Question

For a product to be called "vinegar," it must contain at least \(5.0 \%\) acetic acid, \(\mathrm{HC}_{2} \mathrm{H}_{3} \mathrm{O}_{2},\) by mass. A 10.00 -g sample of a "raspberry vinegar" is titrated with \(0.1250 \mathrm{M} \mathrm{Ba}(\mathrm{OH})_{2}\) and required \(37.50 \mathrm{~mL}\) for complete neutralization. Can the product be called a "vinegar"?

Short answer

Answer: No, the raspberry vinegar sample cannot be called "vinegar" according to the required minimum acetic acid content of 5.0 % because its mass percentage of acetic acid is only 2.815 %.

Step-by-step solution

Determine the moles of the titrant used for neutralization.
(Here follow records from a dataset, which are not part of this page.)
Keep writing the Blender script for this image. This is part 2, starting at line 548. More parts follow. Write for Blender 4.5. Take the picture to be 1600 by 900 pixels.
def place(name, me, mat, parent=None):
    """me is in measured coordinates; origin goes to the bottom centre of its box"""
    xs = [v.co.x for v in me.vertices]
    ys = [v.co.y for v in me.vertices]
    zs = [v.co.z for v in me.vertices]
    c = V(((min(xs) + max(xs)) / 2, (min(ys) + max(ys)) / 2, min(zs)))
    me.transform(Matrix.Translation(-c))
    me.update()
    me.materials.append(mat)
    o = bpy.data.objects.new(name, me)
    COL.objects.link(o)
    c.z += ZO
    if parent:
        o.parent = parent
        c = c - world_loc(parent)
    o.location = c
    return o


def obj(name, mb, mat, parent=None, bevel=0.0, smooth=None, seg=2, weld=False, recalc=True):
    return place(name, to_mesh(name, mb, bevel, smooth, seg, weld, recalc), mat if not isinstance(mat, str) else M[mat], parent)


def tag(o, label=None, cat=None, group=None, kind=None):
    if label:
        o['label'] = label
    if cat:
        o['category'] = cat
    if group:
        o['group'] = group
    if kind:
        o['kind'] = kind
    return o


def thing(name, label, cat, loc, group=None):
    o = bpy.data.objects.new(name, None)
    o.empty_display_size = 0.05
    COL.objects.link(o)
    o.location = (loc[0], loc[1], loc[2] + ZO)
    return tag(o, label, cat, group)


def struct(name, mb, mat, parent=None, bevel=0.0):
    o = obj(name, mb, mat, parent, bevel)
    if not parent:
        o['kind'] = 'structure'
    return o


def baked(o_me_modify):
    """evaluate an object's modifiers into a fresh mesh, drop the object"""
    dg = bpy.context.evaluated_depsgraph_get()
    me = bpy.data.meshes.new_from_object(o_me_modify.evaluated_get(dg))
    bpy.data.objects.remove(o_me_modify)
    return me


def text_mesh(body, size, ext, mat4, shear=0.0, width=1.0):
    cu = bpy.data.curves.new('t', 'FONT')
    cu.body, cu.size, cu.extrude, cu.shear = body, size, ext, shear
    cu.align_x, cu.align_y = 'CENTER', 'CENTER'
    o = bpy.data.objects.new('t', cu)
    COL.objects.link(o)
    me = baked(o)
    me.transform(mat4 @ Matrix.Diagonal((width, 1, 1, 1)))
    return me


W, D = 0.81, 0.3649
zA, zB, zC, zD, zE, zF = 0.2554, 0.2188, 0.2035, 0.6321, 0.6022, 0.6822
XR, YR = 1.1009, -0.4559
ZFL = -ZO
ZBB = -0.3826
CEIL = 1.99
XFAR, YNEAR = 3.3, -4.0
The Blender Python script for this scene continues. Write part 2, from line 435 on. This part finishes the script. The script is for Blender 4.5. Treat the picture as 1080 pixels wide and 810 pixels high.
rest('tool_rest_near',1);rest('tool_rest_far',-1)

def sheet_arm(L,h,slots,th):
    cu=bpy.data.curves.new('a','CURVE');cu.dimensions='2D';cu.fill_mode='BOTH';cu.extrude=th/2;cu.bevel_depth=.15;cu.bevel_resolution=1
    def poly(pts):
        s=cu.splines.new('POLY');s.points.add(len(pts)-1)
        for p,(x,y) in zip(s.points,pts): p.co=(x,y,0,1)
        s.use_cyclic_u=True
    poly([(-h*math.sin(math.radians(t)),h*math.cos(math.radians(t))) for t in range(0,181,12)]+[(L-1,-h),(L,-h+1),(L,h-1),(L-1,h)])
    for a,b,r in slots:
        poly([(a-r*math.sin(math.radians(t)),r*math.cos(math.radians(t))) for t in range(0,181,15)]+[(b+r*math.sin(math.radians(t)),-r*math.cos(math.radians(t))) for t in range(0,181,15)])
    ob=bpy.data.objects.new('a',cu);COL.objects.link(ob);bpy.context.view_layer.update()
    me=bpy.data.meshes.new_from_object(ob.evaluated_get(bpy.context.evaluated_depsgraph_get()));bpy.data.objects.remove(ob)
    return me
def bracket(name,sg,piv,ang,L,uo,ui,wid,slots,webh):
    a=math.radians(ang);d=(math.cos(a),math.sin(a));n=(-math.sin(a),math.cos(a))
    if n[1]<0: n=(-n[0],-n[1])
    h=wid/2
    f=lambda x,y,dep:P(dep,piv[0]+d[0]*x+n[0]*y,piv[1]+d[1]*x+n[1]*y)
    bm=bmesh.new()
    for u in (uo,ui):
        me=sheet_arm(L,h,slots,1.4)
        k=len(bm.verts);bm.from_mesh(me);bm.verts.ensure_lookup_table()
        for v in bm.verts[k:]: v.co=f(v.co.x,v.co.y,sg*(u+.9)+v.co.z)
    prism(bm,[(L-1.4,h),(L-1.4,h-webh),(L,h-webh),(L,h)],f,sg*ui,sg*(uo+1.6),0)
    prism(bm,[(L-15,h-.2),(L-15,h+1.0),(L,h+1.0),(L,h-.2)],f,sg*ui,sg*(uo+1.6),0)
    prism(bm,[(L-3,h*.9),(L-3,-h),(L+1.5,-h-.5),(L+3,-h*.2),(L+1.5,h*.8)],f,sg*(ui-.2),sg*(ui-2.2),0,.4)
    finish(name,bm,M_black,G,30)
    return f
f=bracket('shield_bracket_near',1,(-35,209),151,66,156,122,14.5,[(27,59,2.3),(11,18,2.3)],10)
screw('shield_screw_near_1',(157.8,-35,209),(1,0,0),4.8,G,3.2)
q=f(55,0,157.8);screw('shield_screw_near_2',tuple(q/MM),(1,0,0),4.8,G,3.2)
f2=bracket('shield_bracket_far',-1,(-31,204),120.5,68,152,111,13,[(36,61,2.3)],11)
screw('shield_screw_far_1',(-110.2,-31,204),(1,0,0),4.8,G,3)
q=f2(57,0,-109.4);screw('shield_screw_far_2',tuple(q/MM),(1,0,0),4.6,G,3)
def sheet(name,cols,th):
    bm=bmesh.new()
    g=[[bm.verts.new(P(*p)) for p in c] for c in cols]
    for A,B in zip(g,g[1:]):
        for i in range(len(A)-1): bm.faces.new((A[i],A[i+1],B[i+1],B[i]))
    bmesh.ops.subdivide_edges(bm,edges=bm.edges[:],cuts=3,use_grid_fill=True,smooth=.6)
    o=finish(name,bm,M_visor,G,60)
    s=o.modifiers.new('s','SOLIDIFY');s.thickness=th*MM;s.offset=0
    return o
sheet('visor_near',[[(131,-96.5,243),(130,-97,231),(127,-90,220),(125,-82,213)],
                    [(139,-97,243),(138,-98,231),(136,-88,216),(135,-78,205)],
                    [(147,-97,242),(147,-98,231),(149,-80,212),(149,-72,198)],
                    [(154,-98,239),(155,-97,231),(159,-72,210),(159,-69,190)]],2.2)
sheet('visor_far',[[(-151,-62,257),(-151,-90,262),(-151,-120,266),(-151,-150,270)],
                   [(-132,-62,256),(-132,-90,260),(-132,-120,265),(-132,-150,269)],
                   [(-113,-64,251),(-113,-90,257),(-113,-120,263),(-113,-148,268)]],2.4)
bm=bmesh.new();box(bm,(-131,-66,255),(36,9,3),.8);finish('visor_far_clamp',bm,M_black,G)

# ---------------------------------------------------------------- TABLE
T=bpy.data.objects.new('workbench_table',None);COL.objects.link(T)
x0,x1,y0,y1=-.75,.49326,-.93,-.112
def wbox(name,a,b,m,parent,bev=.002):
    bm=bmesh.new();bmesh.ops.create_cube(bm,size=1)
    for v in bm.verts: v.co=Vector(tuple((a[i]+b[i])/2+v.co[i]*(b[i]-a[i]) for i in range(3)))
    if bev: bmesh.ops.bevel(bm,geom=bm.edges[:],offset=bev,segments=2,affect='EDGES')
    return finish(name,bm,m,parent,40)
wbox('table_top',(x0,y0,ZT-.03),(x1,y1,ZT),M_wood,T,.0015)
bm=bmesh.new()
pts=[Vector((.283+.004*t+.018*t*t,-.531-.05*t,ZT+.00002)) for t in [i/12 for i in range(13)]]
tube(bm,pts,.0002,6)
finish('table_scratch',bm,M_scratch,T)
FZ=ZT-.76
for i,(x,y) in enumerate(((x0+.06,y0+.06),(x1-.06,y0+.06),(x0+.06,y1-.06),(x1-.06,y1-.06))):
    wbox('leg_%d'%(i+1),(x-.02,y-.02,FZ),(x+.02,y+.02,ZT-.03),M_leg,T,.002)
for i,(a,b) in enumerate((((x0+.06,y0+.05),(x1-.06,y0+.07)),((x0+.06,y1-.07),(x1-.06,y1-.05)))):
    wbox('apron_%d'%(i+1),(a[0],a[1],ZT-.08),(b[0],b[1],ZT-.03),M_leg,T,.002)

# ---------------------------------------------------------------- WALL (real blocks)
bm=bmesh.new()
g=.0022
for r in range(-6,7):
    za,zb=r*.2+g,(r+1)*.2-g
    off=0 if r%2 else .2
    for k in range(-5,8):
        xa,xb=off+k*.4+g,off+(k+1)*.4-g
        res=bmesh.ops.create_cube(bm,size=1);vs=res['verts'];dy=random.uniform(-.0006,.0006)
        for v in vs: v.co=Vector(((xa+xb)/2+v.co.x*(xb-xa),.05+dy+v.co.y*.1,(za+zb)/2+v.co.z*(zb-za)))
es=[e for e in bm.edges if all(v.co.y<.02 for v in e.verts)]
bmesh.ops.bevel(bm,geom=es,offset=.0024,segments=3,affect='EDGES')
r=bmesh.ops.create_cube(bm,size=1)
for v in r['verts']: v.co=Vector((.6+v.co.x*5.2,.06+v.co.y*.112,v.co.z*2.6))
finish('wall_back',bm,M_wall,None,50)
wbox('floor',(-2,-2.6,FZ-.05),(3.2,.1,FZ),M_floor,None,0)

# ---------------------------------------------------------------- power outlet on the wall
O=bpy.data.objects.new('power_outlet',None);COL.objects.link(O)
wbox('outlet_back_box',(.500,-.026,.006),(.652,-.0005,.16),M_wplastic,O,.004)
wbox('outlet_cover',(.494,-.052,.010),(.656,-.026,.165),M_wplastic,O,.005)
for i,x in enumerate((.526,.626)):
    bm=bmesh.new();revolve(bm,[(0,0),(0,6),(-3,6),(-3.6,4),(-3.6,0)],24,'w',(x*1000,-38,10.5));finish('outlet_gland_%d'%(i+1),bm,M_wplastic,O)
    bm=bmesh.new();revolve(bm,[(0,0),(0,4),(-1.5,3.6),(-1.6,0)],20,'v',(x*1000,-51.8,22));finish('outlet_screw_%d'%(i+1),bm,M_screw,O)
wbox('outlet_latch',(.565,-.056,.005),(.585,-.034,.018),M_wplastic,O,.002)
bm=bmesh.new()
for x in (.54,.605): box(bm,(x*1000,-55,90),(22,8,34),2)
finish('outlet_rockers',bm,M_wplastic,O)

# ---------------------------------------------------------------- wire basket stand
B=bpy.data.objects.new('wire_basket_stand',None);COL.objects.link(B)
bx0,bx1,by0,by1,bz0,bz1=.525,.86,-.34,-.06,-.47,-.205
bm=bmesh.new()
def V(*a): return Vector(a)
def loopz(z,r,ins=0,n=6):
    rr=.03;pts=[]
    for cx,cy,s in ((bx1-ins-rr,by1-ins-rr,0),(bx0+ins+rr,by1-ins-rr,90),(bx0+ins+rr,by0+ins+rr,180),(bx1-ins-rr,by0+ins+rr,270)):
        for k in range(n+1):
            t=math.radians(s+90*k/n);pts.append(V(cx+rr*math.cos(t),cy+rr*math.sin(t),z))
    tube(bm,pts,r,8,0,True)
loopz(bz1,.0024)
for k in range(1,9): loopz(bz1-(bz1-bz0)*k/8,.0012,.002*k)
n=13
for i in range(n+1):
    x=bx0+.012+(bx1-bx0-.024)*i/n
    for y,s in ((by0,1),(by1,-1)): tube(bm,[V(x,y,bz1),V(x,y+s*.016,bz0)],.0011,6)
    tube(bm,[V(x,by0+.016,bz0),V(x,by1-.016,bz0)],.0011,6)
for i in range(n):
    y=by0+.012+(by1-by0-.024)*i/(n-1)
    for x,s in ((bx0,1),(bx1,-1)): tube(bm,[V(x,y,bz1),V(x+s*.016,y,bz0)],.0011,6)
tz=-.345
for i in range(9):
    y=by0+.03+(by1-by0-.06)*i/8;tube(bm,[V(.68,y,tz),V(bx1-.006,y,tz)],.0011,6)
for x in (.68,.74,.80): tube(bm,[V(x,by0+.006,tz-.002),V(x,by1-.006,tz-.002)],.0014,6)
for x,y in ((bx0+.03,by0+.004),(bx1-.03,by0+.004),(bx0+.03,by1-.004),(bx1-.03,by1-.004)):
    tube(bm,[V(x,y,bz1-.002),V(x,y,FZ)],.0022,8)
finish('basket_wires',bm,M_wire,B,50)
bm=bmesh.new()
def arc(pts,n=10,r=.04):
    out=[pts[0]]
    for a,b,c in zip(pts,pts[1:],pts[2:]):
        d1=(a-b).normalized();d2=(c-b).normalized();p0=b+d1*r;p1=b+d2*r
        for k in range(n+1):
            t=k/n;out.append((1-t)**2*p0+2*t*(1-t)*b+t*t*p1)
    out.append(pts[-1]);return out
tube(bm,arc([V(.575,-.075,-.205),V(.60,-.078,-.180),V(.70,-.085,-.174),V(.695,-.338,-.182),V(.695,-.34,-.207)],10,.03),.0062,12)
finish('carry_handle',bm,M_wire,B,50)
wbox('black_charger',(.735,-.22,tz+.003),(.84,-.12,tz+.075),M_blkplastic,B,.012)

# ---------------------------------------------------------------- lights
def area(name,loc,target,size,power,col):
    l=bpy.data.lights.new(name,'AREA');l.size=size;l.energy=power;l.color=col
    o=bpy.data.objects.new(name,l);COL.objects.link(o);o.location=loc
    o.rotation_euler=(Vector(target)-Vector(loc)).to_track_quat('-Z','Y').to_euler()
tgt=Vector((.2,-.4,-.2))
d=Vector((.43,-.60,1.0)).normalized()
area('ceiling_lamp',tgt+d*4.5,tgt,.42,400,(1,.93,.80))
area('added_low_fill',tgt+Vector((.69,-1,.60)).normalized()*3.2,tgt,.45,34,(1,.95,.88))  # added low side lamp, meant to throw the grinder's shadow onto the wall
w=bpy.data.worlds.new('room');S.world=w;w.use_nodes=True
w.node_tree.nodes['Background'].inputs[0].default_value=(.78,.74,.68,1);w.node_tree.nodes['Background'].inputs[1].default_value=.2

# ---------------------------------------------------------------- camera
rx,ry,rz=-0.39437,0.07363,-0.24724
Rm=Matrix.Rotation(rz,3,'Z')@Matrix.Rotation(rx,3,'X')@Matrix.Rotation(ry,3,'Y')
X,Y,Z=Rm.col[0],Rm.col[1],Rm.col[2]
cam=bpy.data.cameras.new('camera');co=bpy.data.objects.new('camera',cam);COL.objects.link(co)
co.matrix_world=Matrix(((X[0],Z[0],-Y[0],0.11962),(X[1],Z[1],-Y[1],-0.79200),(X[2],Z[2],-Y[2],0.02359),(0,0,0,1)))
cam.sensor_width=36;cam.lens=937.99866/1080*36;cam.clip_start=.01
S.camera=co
To do this, multiply the volume of Ba(OH)2 by its molarity: \( moles \ of \ Ba(OH)_{2} = Volume \ of \ Ba(OH)_{2} \times Molarity \) moles of Ba(OH)2 = 0.0375 L × 0.1250 M moles of Ba(OH)2 = 0.0046875 mol

Determine the moles of acetic acid in the sample.

Since the stoichiometric ratio between acetic acid and Ba(OH)2 in the neutralization reaction is 1:1, the moles of acetic acid in the sample are equal to the moles of Ba(OH)2 used: moles of acetic acid = 0.0046875 mol

Calculate the mass of acetic acid in the sample.

Use the molar mass of acetic acid (60.05 g/mol) to calculate its mass in the sample: mass_acetic_acid = moles_acetic_acid × molar_mass mass_acetic_acid = 0.0046875 mol × 60.05 g/mol mass_acetic_acid ≈ 0.2815 g

Calculate the mass percentage of acetic acid in the sample.

Divide the mass of acetic acid by the total mass of the sample, and multiply by 100: mass_percentage_acetic_acid = (mass_acetic_acid / mass_sample) × 100 mass_percentage_acetic_acid ≈ (0.2815 / 10) × 100 mass_percentage_acetic_acid ≈ 2.815 %

Compare with the required minimum percentage.

Since the mass percentage of acetic acid in the sample is only 2.815 %, which is less than the required minimum of 5.0 %, the product cannot be called "vinegar."